Thursday, February 2, 2012

Would You Prefer a $5 Bottle of Wine or a $90 Bottle?




Antonio Rangel, an associate professor of economics at Caltech did a study in which the participants tried five red wines and rated them.  They showed a price for each of the wines ranging from $5 - $90.  As would be expected the participants rated the wines basically according to price. The higher priced wines were rated higher than the cheaper wines. The researchers had connected brain scan equipment that showed the activity in the pleasure centres of the brain were highly active when they tried the higher priced wines. The participants experienced more pleasure cognitively when they tried the expensive wines.


Here was the catch.  The $90 bottle of wine and the $10 bottle of wine were the same wine and yet the ratings showed the $90 bottle to be highly preferred and the $10 wine to be less preferred. The pleasure centres of the brain were significantly more active when tasting the $90 bottle versus the same wine labelled at $10. "The area of their brain that is thought to encode for the pleasantness of the experience was more active when they drank wine they believed had higher prices."


Now it makes sense that we consciously prefer the $90 bottle given our  past experiences that tell us that  a $90 bottle of wine will be better than a $10 bottle.  Add in that generally people want to be viewed as knowing a good thing when it is presented to them, and that higher price generally dictates a better wine. But how do we explain an actual physical reaction in the brain to a $90 bottle and a completely different physical reaction in the brain to that same wine with a $10 price tag.


The researchers concluded that "the brain encodes pleasure because it is useful for learning which activities to repeat and which ones to avoid, and good decision making requires good measures of the quality of an experience. But the brain is also a noisy environment, and thus, as a way of improving its measurements, it makes sense to add up other sources of information about the experience.

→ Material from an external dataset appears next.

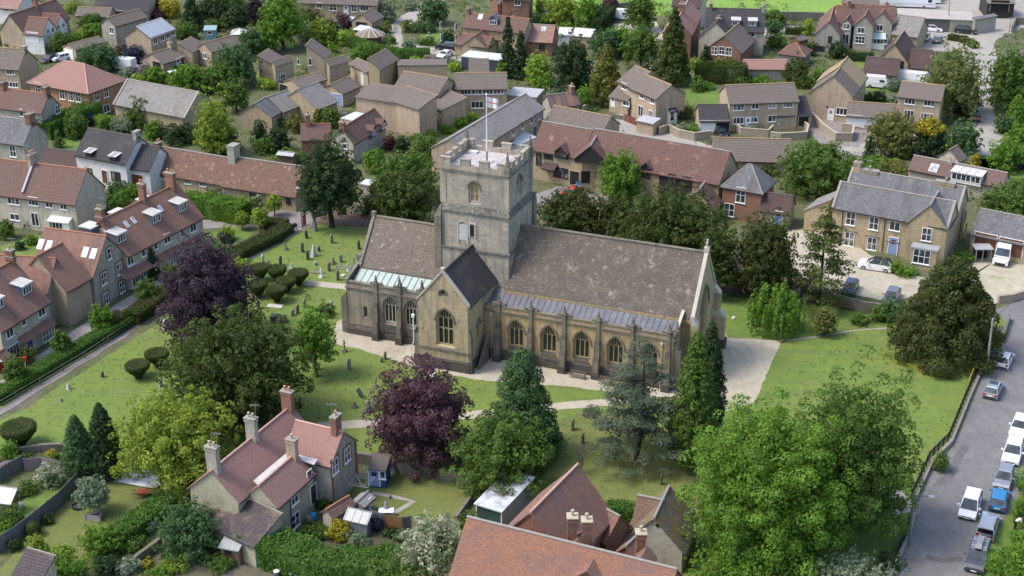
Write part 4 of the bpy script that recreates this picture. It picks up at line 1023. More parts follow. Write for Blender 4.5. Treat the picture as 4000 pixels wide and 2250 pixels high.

In particular, if you are very sure cognitively that an experience is good (perhaps because of previous experiences), it makes sense to incorporate that into your current measurements of pleasure. Most people believe, quite correctly, that price and the quality of a wine are correlated, so it is therefore natural for the brain to factor price into an evaluation of a wine's taste."


It exposes how vulnerable we are to marketing and persuasion. Our brains, seeking to be efficient in evaluating our world, learn short cuts and in actuality that very efficiency encourages conformity as we seek to hurry through our environment and evaluate the endless choices offered. It also highlights that our expectations can create our experiences.  Our expectations can create a physical experience in our brain! This one has immense potential if we use it.


Just a note that when the same researchers had the participants evaluate the wines without price tags the highest pleasure centre activity came from the $5 bottle. Hmmmm....


I like studies like this as they make me become more conscious in how I choose.  I find it insanely fascinating when we get to watch our brains in action.  Years of learning layered in and influencing choices that we are unaware that we are even making. Seeing into our subconscious mind is enlightening.  It makes me want to see more and it changes the way I view my life.


Thanks to researchers at Caltech for sharing your experiences.